** start of RECORDED DATA **

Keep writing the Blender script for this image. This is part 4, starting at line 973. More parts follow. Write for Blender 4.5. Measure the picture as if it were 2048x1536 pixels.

** end of RECORDED DATA **
** start of RECORDED DATA **

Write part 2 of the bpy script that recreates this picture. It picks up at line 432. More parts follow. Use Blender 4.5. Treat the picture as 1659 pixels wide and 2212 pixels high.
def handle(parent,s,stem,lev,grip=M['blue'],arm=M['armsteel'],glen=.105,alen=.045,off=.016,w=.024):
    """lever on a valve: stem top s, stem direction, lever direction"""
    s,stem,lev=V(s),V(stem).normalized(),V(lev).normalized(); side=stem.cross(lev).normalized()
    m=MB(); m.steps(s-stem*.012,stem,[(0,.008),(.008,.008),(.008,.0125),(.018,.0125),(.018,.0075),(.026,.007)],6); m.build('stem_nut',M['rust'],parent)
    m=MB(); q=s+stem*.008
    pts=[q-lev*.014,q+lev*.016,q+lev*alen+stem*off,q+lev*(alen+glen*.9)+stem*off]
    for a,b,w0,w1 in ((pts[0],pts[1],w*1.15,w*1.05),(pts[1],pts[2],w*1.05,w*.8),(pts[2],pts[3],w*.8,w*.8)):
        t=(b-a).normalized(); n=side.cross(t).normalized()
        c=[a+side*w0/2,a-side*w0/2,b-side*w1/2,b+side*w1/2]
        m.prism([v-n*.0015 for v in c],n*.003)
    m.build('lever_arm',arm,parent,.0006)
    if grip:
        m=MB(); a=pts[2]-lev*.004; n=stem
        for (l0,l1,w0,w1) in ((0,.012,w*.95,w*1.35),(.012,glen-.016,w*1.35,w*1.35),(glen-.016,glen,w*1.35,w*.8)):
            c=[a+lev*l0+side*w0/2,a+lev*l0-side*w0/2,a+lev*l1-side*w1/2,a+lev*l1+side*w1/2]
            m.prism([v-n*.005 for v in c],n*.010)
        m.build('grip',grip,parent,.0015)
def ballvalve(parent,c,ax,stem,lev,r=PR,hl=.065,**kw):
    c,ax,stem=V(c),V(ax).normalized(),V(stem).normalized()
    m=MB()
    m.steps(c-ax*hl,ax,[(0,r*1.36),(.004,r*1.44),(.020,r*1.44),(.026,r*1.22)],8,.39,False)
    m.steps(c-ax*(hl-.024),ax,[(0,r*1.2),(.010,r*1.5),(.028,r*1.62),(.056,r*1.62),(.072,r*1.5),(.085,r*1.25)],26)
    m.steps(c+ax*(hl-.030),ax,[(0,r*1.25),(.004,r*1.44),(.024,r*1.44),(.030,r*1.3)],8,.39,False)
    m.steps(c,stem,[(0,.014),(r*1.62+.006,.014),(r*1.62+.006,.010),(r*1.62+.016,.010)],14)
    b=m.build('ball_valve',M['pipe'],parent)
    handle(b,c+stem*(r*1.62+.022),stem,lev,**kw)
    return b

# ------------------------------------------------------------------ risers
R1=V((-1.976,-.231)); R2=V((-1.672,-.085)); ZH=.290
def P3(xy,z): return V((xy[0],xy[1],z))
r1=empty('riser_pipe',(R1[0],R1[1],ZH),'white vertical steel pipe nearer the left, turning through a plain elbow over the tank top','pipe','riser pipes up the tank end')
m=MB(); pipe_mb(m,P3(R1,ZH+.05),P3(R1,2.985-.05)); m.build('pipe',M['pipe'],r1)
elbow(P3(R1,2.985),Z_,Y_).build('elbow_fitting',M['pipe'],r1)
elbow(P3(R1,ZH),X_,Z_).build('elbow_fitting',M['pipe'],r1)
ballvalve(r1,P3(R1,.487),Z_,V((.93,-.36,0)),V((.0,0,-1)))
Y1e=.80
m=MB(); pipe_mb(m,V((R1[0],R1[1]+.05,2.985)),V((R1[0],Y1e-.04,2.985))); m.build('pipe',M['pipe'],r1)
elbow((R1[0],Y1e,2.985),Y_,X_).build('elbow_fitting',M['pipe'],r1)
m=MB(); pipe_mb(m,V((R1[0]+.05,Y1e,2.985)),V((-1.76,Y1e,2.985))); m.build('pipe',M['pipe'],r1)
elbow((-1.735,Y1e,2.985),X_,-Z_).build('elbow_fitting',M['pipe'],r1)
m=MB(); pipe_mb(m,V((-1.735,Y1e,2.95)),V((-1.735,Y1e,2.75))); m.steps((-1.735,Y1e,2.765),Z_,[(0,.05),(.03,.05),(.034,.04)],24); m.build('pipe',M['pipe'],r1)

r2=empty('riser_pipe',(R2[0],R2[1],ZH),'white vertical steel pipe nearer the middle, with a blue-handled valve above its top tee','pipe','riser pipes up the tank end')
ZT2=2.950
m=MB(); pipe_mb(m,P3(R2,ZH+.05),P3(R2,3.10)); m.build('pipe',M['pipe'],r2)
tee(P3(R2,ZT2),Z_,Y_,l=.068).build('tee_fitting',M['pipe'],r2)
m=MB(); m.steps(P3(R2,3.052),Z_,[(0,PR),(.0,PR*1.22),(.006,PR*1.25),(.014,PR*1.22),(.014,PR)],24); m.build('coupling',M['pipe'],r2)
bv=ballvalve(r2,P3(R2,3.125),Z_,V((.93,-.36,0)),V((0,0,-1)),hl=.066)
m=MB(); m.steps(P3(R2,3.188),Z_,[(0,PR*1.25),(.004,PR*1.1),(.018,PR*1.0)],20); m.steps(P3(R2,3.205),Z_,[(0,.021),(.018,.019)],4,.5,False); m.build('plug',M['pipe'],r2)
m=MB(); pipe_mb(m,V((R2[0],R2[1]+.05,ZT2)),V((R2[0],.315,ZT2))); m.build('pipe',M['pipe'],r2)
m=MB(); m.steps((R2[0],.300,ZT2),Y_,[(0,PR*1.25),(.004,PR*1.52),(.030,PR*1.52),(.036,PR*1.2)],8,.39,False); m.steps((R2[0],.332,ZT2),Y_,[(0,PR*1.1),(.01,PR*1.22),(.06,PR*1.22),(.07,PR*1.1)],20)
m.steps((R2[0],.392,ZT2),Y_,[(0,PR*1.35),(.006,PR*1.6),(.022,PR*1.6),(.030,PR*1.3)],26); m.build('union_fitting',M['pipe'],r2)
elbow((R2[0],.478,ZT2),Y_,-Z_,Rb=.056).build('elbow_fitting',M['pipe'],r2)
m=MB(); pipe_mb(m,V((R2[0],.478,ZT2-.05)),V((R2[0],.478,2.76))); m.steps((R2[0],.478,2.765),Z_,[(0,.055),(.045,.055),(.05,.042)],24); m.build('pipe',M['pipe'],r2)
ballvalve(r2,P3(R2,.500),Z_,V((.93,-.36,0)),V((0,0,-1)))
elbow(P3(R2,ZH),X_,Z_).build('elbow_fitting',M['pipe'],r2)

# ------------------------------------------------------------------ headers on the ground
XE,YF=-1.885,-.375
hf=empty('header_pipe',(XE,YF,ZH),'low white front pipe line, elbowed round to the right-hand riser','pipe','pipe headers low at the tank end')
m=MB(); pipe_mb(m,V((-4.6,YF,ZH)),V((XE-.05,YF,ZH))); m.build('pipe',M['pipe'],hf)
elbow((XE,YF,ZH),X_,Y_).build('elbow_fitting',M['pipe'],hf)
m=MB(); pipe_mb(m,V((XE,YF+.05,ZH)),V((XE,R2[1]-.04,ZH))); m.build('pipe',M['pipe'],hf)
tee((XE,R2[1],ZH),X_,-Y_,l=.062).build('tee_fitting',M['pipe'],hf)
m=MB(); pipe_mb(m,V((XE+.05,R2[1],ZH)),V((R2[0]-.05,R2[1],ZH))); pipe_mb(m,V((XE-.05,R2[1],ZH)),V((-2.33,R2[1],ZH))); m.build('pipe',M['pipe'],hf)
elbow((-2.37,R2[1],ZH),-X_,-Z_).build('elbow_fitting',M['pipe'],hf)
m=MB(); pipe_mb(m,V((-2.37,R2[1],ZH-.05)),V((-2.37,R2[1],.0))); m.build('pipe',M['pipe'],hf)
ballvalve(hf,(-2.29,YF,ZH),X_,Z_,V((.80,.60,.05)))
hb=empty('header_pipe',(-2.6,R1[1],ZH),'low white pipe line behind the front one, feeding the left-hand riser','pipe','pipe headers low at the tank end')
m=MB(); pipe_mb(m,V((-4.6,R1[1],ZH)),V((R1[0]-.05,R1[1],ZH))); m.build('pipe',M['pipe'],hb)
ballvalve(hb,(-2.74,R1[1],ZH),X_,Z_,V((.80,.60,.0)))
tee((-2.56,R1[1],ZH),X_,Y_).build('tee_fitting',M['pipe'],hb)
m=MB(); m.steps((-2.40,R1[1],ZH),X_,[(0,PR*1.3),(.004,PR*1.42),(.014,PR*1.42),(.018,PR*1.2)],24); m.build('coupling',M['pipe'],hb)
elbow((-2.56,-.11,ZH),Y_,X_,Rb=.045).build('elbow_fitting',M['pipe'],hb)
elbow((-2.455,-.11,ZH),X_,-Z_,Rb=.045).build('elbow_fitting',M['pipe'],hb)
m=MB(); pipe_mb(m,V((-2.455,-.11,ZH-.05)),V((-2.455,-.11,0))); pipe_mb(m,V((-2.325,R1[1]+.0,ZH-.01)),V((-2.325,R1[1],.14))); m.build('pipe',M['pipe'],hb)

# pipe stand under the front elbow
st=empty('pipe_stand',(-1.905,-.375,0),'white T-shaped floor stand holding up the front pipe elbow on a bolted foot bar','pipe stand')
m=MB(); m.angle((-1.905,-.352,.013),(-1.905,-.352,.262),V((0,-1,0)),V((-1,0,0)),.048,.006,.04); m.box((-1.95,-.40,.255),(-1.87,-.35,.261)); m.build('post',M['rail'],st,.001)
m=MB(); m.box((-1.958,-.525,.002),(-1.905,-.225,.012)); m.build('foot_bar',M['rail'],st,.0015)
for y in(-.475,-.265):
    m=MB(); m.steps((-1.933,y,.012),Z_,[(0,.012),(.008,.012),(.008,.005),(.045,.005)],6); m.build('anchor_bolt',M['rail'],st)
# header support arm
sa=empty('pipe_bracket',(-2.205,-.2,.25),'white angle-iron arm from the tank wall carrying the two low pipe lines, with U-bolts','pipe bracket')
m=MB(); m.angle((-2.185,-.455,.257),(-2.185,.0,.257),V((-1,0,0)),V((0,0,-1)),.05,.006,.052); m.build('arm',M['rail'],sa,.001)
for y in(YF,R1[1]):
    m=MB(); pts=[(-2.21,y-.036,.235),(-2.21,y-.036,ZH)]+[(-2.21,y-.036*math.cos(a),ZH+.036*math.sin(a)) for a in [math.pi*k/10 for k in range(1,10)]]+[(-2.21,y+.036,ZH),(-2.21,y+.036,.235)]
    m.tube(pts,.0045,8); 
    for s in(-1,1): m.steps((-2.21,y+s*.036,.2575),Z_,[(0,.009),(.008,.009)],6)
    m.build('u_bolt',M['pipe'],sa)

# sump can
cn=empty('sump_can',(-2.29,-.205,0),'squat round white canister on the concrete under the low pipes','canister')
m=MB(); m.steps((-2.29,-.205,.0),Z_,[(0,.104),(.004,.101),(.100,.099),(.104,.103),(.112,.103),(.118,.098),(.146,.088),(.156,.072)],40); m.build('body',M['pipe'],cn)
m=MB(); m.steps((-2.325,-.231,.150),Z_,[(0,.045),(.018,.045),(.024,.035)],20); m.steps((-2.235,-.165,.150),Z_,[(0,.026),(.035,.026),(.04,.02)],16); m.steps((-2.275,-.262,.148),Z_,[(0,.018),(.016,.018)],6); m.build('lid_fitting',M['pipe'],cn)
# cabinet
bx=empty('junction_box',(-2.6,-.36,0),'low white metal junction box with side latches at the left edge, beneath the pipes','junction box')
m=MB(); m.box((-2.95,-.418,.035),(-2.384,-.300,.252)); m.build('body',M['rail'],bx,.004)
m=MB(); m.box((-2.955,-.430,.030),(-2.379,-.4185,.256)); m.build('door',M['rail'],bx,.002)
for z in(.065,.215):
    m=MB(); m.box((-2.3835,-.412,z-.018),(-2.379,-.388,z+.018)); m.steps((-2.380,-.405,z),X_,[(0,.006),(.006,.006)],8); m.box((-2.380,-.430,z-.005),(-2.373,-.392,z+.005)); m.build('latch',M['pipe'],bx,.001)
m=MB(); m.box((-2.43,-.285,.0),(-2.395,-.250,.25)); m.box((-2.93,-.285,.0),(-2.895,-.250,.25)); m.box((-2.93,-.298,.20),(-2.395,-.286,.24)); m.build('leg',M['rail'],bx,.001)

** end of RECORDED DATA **

# STATED GOAL
State the number of lines holding the word "picture" in the listing. Add nothing else.

# SOLVED EXERCISE
2